De acordo com a relatora, o texto original é inspirado nos conceitos e diretrizes propostos na Recomendação sobre Inteligência Artificial da Organização dos Estados para o Desenvolvimento Econômico (OCDE).

“O documento da OCDE é uma das principais referências internacionais sobre o assunto e já foi formalmente subscrito pelo Brasil, apesar do país não integrar ainda a OCDE. No entanto, por se tratar de um documento de uma organização internacional e apresentar natureza principiológica, seu texto é propositadamente mais aberto e vago”, argumentou.

“Procuramos orientar a futura atividade regulatória nesse campo de modo a não inibir o desenvolvimento tecnológico, mas resguardando os cidadãos brasileiros de eventuais riscos”, afirmou Luisa Canziani.

Ela ressaltou que não seguiu o modelo europeu quanto à proibição a priori de certos tipos de inteligência artificial ou de quais seriam de alto risco, deixando essas definições para a regulação ou autorregulação setorial posterior.

A proposta chegou a ser criticada pelo deputado Leo de Brito (PT-AC), que cobrou regras mais específicas. Após a inclusão no texto de temas como a responsabilidade do Estado, foi feito acordo a favor do texto. “Fomos contemplados em algumas questões fundamentais, por isso retiramos a obstrução”, explicou.

O Plenário rejeitou duas emendas do deputado Bohn Gass (PT-RS). Uma delas pretendia incluir, entre os princípios da regulamentação, a promoção da inclusão, da diversidade e da equidade com a participação ativa em processos de consulta pública de grupos potencialmente afetados pela tecnologia específica.

A outra emenda exigia que a análise de risco deveria ser efetuada no âmbito de um relatório de impacto de inteligência artificial.

Princípios gerais

Sobre os princípios, o texto prevê que os sistemas de inteligência artificial devem buscar resultados benéficos para a humanidade (finalidade benéfica); o respeito à dignidade humana, à privacidade, à proteção de dados pessoais e aos direitos fundamentais, quando o sistema tratar de questões relacionadas ao ser humano (centralidade do ser humano); e diminuir a possibilidade de uso dos sistemas para fins discriminatórios ilícitos ou abusivos (não discriminação).

Outros princípios são a busca pela neutralidade; a segurança e prevenção; a inovação responsável; a disponibilidade de dados; e a transparência, observados os segredos comercial e industrial, sobre o fato de estarem se comunicando com sistemas de inteligência artificial ou sobre os critérios gerais que orientam seu funcionamento.

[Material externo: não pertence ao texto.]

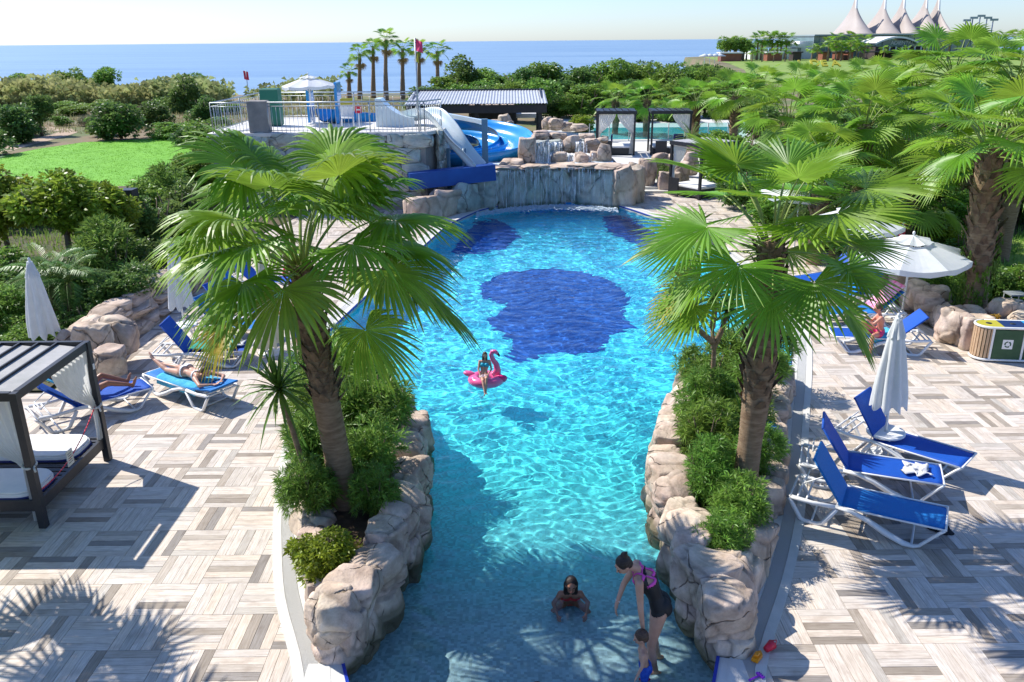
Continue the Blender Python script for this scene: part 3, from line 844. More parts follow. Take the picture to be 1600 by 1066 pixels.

Entre os objetivos, o texto cita o desenvolvimento científico e tecnológico; a promoção do desenvolvimento econômico sustentável e inclusivo e do bem-estar da sociedade; o aumento da competitividade e da produtividade brasileira; a inserção competitiva do Brasil nas cadeias globais de valor; a melhoria na prestação de serviços públicos e na implementação de políticas públicas; a promoção da pesquisa e desenvolvimento com a finalidade de estimular a inovação nos setores produtivos e a proteção e preservação do meio ambiente.